Humanities and Cultural
• Dr. E. DeWitt Baker — Through his 16 years as president of Huntington College, he oversaw the rapid expansion of the school. He also served in a missionary role, especially in Sierra Leone, where he was instrumental in creating mission schools to bring literacy to the country, and initiating a polio-eradication program.

• Luke Scheer — Considered the preeminent historian of the Miami tribe of Native Americans, Scheer spent years researching and preserving the tribe’s genealogy and history. He led the way to preservation of Chief Richardville House and laid the groundwork for the Historic Forks of the Wabash.
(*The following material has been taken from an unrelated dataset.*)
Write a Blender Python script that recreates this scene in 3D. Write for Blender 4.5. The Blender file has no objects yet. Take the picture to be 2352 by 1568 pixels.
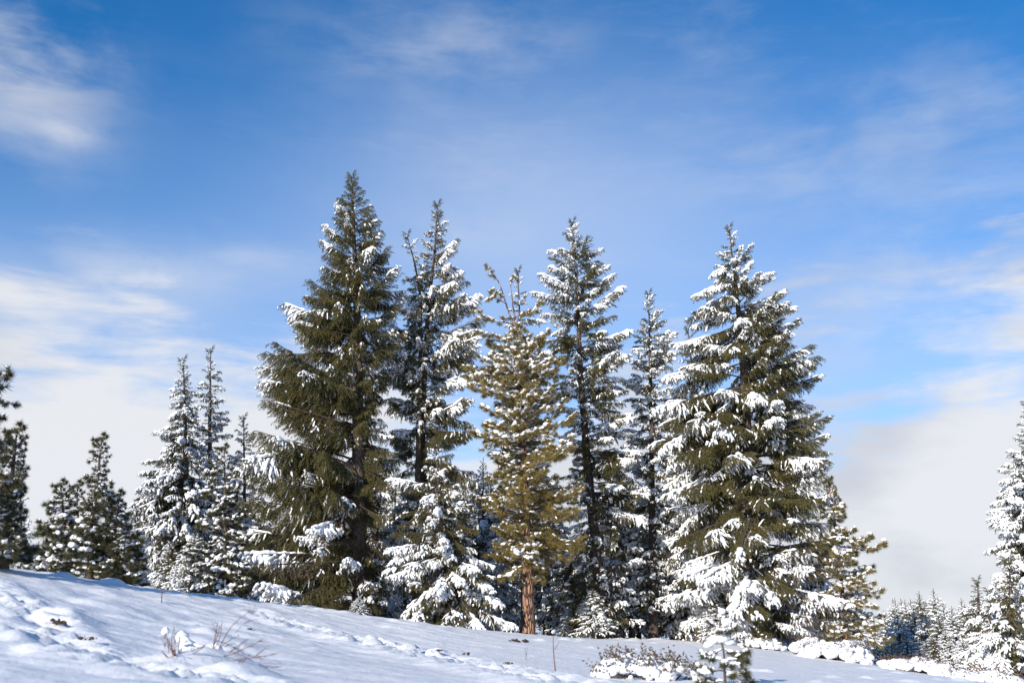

• H. Allen Smith — With a newspaper career that began at the Huntington Press, Smith went on to become a best-selling author and humorist whose books sold in the millions in the 1940s and ’50s. He also wrote feature articles for most of the top magazines of the day.
Historical

• The Bippus Family — Multiple generations of the family made huge impacts on the county. They initially improved the canal system, then brought the railroad to Huntington. The family aided in the town’s growth by adding natural gas, oil, and electricity, and built the grand LaFontaine Hotel.

• Elizebeth Smith Friedman  — Called “America’s first female cryptanalyst,” Friedman and her husband went from decoding the works of Shakespeare to deciphering military communiques in World War I, unscrambling rumrunners’ messages during Prohibition and helping to break the German Enigma machine code in World War II.

• Helen Purviance — The original “Doughnut Girl” of the Salvation Army in World War I, Purviance learned to make the deep-fried treats from scant supplies in trenches help satisfy soldiers’ physical hunger and give them a touch of home comfort.